*Given exercise:*
Transcribe the whole listing below without changing a word, but leave out every image.
-- START Record extracts --
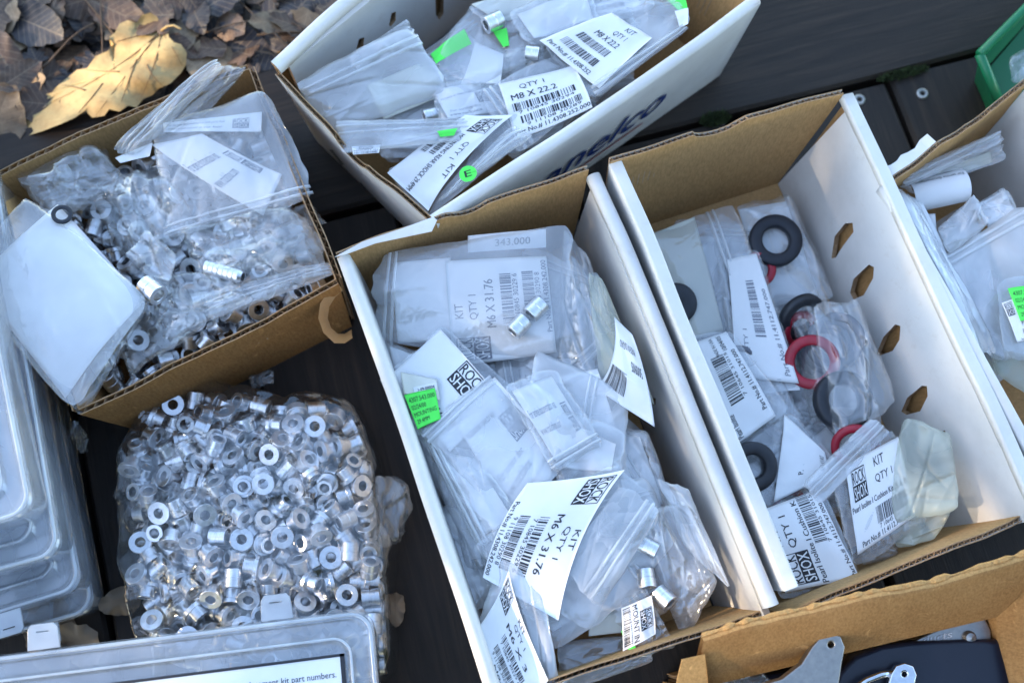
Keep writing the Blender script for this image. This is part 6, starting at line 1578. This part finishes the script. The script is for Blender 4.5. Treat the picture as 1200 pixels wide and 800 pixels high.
# film scraps on the boards
for (cs, lab) in (([(290, 442, .012), (318, 432, .016), (322, 448, .006), (296, 456, .006)], 'thin clear film scrap on the boards behind the bag of bushings'),
                  ([(84, 492, .02), (100, 505, .018), (104, 530, .004), (88, 522, .004)], 'thin clear film scrap hanging at the carton corner above the boards')):
    bag(lab, cs, 'film_thin', .003, (), None, crease=.004, wave=.003, name='film_scrap', cat='film scrap', res=20)

# ------------------------------------------------------------------ clear plastic organizers
def round_rect(w, l, r, n=8):
    """corners of a rounded rectangle, x 0..w (right edge at 0, going left), y 0..l"""
    pts = []
    for cx, cy, a0 in ((-r, r, -90), (-r, l-r, 0), (-w+r, l-r, 90), (-w+r, r, 180)):
        for k in range(n+1):
            a = R(a0+90*k/n)
            pts.append((cx+r*math.cos(a), cy+r*math.sin(a)))
    return pts

def loft(name, rings):
    """rings: list of (outline pts, z); stitched in order"""
    v, f = [], []
    n = len(rings[0][0])
    for pts, z in rings:
        v += [(x, y, z) for x, y in pts]
    for i in range(len(rings)-1):
        for j in range(n):
            j2 = (j+1) % n
            f.append((i*n+j, i*n+j2, (i+1)*n+j2, (i+1)*n+j))
    return v, f, n

def inset(pts, d, w, l):
    cx, cy = -w/2, l/2
    return [(cx+(x-cx)*(1-2*d/w), cy+(y-cy)*(1-2*d/l)) for x, y in pts]

def latch_mesh():
    out = [(-.0095, 0), (-.0085, .012), (-.0065, .0145), (.0065, .0145), (.0085, .012), (.0095, 0)]
    me = plate('latch', out, [[(-.004, .0095), (.004, .0095), (.004, .0108), (-.004, .0108)]], .0012, .0003)
    return me
LATCH = latch_mesh()
LATCH.materials.append(M['pp_rim'])

def organizer(corner, ang, w, l, h, z0, label, latches=(), sheet=False, tilt=(0, 0), div=True):
    """shallow compartment box: tray, lid with a raised frosted rim, latches; corner = front right corner (m)"""
    root = empty('parts_organizer', (corner[0], corner[1], z0))
    root.rotation_euler = (tilt[0], tilt[1], ang)
    tag(root, label, 'storage box')
    o0 = round_rect(w, l, .012)
    # tray
    rs = [(inset(o0, .004, w, l), 0.0), (inset(o0, .0025, w, l), .001), (inset(o0, .0012, w, l), h*.78), (inset(o0, .003, w, l), h*.78), (inset(o0, .0045, w, l), .003)]
    v, f, n = loft('tray', rs)
    f.append(tuple(range(n))[::-1]); f.append(tuple(4*n+k for k in range(n)))
    tr = link('tray', mesh('tray', v, f), M['pp'], root, smooth=False)
    if div:
        rnd = random.Random(int(w*1e4))
        for k in range(1, 4):
            me = boxes_mesh('divider', [((-w/2, l*k/4, h*.38), (w/2-.006, .0006, h*.35), 0)])
            link('divider', me, M['pp'], root)
        me = boxes_mesh('divider', [((-w*.5, l/2, h*.38), (.0006, l/2-.006, h*.34), 0)])
        link('divider', me, M['pp'], root)
    # lid: skirt, rounded rim bead, recessed top
    z = h*.78+.0008
    rs = [(o0, z), (o0, h-.002), (inset(o0, .001, w, l), h-.0004), (inset(o0, .0028, w, l), h), (inset(o0, .0045, w, l), h-.0004), (inset(o0, .0055, w, l), h-.002), (inset(o0, .0125, w, l), h-.0024),
          (inset(o0, .0140, w, l), h-.0002), (inset(o0, .0160, w, l), h-.0002), (inset(o0, .0175, w, l), h-.0026)]
    v, f, n = loft('lid', rs)
    f.append(tuple(9*n+k for k in range(n)))
    lid = link('lid', mesh('lid', v, f), M['pp'], root, smooth=False)
    bead = [(x, y, h-.0005) for x, y in inset(o0, .0022, w, l)]
    link('rim_bead', tube_mesh('rim_bead', bead, .0014, 6, True), M['pp_rim'], lid, smooth=True)
    bead = [(x, y, h-.0004) for x, y in inset(o0, .0150, w, l)]
    link('rim_bead', tube_mesh('rim_bead', bead, .0009, 6, True), M['pp_rim'], lid, smooth=True)
    for (x, y, a) in latches:
        q = LATCH.copy()
        la = link('latch', q, None, root)
        la.location = (x, y, h-.0015); la.rotation_euler = (R(-12), 0, a)
    return root, lid

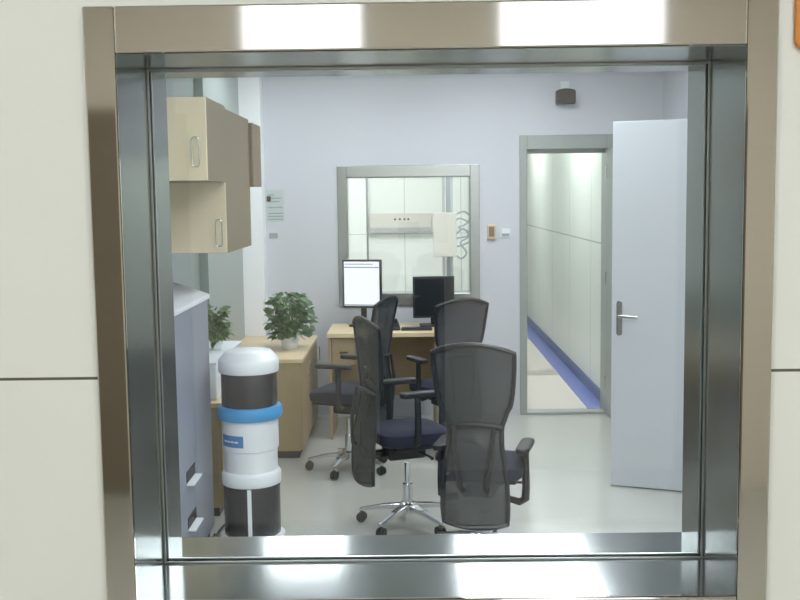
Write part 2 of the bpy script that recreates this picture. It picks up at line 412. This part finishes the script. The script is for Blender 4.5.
-- END Record extracts --
*Result of this exercise:*
Keep writing the Blender script for this image. This is part 6, starting at line 1578. This part finishes the script. The script is for Blender 4.5. Treat the picture as 1200 pixels wide and 800 pixels high.
# film scraps on the boards
for (cs, lab) in (([(290, 442, .012), (318, 432, .016), (322, 448, .006), (296, 456, .006)], 'thin clear film scrap on the boards behind the bag of bushings'),
                  ([(84, 492, .02), (100, 505, .018), (104, 530, .004), (88, 522, .004)], 'thin clear film scrap hanging at the carton corner above the boards')):
    bag(lab, cs, 'film_thin', .003, (), None, crease=.004, wave=.003, name='film_scrap', cat='film scrap', res=20)

# ------------------------------------------------------------------ clear plastic organizers
def round_rect(w, l, r, n=8):
    """corners of a rounded rectangle, x 0..w (right edge at 0, going left), y 0..l"""
    pts = []
    for cx, cy, a0 in ((-r, r, -90), (-r, l-r, 0), (-w+r, l-r, 90), (-w+r, r, 180)):
        for k in range(n+1):
            a = R(a0+90*k/n)
            pts.append((cx+r*math.cos(a), cy+r*math.sin(a)))
    return pts

def loft(name, rings):
    """rings: list of (outline pts, z); stitched in order"""
    v, f = [], []
    n = len(rings[0][0])
    for pts, z in rings:
        v += [(x, y, z) for x, y in pts]
    for i in range(len(rings)-1):
        for j in range(n):
            j2 = (j+1) % n
            f.append((i*n+j, i*n+j2, (i+1)*n+j2, (i+1)*n+j))
    return v, f, n

def inset(pts, d, w, l):
    cx, cy = -w/2, l/2
    return [(cx+(x-cx)*(1-2*d/w), cy+(y-cy)*(1-2*d/l)) for x, y in pts]

def latch_mesh():
    out = [(-.0095, 0), (-.0085, .012), (-.0065, .0145), (.0065, .0145), (.0085, .012), (.0095, 0)]
    me = plate('latch', out, [[(-.004, .0095), (.004, .0095), (.004, .0108), (-.004, .0108)]], .0012, .0003)
    return me
LATCH = latch_mesh()
LATCH.materials.append(M['pp_rim'])

def organizer(corner, ang, w, l, h, z0, label, latches=(), sheet=False, tilt=(0, 0), div=True):
    """shallow compartment box: tray, lid with a raised frosted rim, latches; corner = front right corner (m)"""
    root = empty('parts_organizer', (corner[0], corner[1], z0))
    root.rotation_euler = (tilt[0], tilt[1], ang)
    tag(root, label, 'storage box')
    o0 = round_rect(w, l, .012)
    # tray
    rs = [(inset(o0, .004, w, l), 0.0), (inset(o0, .0025, w, l), .001), (inset(o0, .0012, w, l), h*.78), (inset(o0, .003, w, l), h*.78), (inset(o0, .0045, w, l), .003)]
    v, f, n = loft('tray', rs)
    f.append(tuple(range(n))[::-1]); f.append(tuple(4*n+k for k in range(n)))
    tr = link('tray', mesh('tray', v, f), M['pp'], root, smooth=False)
    if div:
        rnd = random.Random(int(w*1e4))
        for k in range(1, 4):
            me = boxes_mesh('divider', [((-w/2, l*k/4, h*.38), (w/2-.006, .0006, h*.35), 0)])
            link('divider', me, M['pp'], root)
        me = boxes_mesh('divider', [((-w*.5, l/2, h*.38), (.0006, l/2-.006, h*.34), 0)])
        link('divider', me, M['pp'], root)
    # lid: skirt, rounded rim bead, recessed top
    z = h*.78+.0008
    rs = [(o0, z), (o0, h-.002), (inset(o0, .001, w, l), h-.0004), (inset(o0, .0028, w, l), h), (inset(o0, .0045, w, l), h-.0004), (inset(o0, .0055, w, l), h-.002), (inset(o0, .0125, w, l), h-.0024),
          (inset(o0, .0140, w, l), h-.0002), (inset(o0, .0160, w, l), h-.0002), (inset(o0, .0175, w, l), h-.0026)]
    v, f, n = loft('lid', rs)
    f.append(tuple(9*n+k for k in range(n)))
    lid = link('lid', mesh('lid', v, f), M['pp'], root, smooth=False)
    bead = [(x, y, h-.0005) for x, y in inset(o0, .0022, w, l)]
    link('rim_bead', tube_mesh('rim_bead', bead, .0014, 6, True), M['pp_rim'], lid, smooth=True)
    bead = [(x, y, h-.0004) for x, y in inset(o0, .0150, w, l)]
    link('rim_bead', tube_mesh('rim_bead', bead, .0009, 6, True), M['pp_rim'], lid, smooth=True)
    for (x, y, a) in latches:
        q = LATCH.copy()
        la = link('latch', q, None, root)
        la.location = (x, y, h-.0015); la.rotation_euler = (R(-12), 0, a)
    return root, lid

Write part 2 of the bpy script that recreates this picture. It picks up at line 412. This part finishes the script. The script is for Blender 4.5.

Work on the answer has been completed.